Do whatever you wish with that story.

We give ourselves to a part, to a director, to a company, to an audience, and this is a thrilling series of relationships; these may be the relationships for which I am best suited. I never have felt that anyone wanted to see Alec Guinness in a particular role; there may have been a few who might have wanted to see what I might do to and for a role. I enjoy the act of getting lost, not only when I am acting, but when I am reading, or walking about, or listening to music or friends talking. I am frequently accused of being distant, of being absent while present, and I think it is so wise of me, really--removal as renovation.

I have been inordinately lucky in friendship, and so many people have been so kind to me. The greatest gift is kindness, and it can become a life study to look at the degrees and the designs of the kindness of others. What is given and how. When it is given and why. I have been given opportunities and affection and money and affirmation, over and over. It amazes me still. Of course the only thing more powerful than the receiving of these gifts is the giving of your own. A perfect circle of giving. A perfect life.


I had immense affection for Irene Worth, and I am so glad that you now know her. She has the finest mind of any actress I know. She is tough but loving, and I trust her on just about every matter. Irene has a love of literature that is so intimidating: she knows and understands and imparts poetry in a way that leaves me trembling. She understands the plays that leave me slack-jawed with stupidity. I don't know how she manages to remain aware of all things at all times.

Irene has allowed me to better understand myself over the years--as both a man and as an actor--and this is a great gift, and one that expands as you proceed with life. I used to wonder how I might be able to help her in a commensurate manner, a desire on my part that annoyed her, I think. Irene was not a score-keeper, you see. Very rare among our peers. I love her terribly.

As it happens, Irene was placed in a situation where she was forced to purchase her apartment, and she did not have the funds. Needless to say, this terrified her, but she set about looking for opportunities to work, hopeful that she would raise the money. John [Gielgud] and I commiserated and put together some money that would help Irene. We had it; we loved her; we wanted to help. This was a very simple matter, as far as I saw it. Irene was furious: she did not wish to be dependent upon anyone. She resisted even when we assured her it was a loan, if she wished. I grew tired of the argument, but felt compelled to tell her that it was important for me to express, however I might, how much I loved her, how much I wanted her to be safe and well and comfortable. I told her the story of the lithographs in the children's book, and reminded her that she had frequently tucked me in, kissed my brow, and had walked, backwards, from my room, so to speak, until she knew I was safe and well. At that point Irene knew she was loved and felt she could take the aid, and our friendship grew ever greater from that point on. I don't think she ever realized how loved she was, how important she had been, and I tell you this story to stress how important it is to seek, acknowledge, and share the love and comfort you have in your life.

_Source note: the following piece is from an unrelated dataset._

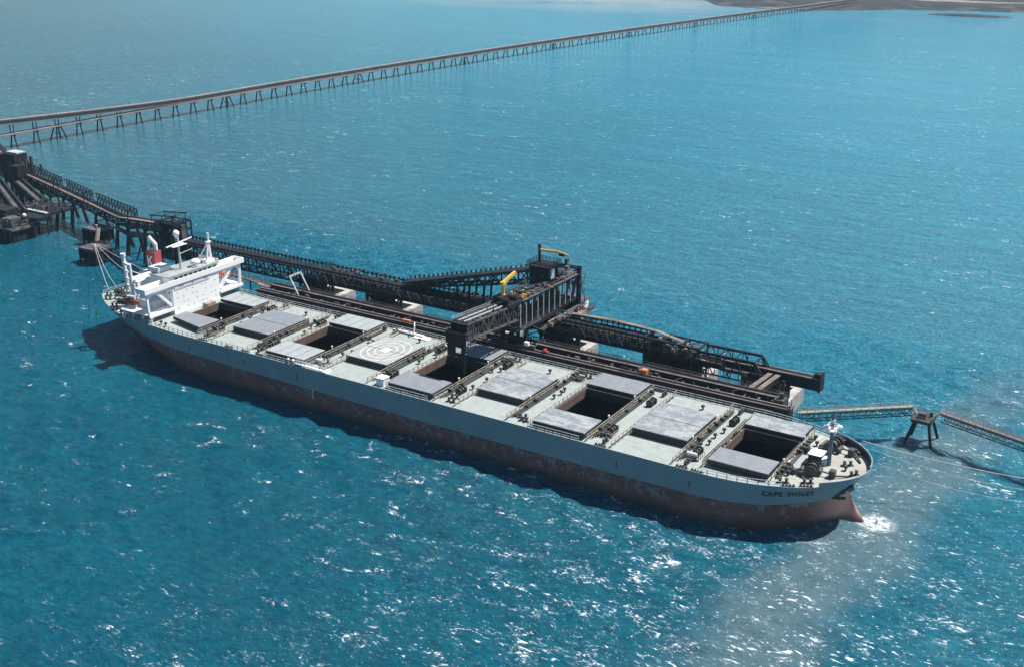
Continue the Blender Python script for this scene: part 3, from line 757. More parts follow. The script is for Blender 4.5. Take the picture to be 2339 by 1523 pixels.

This is the advice of an old and grateful man.

I look back now at that young man's face and I wonder how I could have been so young--both in age and in experience. I was guided by so many wise and loving people. Remember that your shares increase when you offer them to others. That is where my wealth lies--in the gifts of others and my gifts to others. I have lost some innocence, I suppose; I have certainly lost my youth. I am still enamored of people and of the way we share our gifts. I sometimes lose my patience, and I sometimes find myself guilty of not being sufficiently interested in what is being done in the world. I have never, as I have said many times, lost a friend, or the desire to find a new one.

This makes me happy still.


  1. What a remarkable testimony, and how fortunate for you both that each of you knew the other! Thank you for posting this; it was reassuring on every front, and also delightful.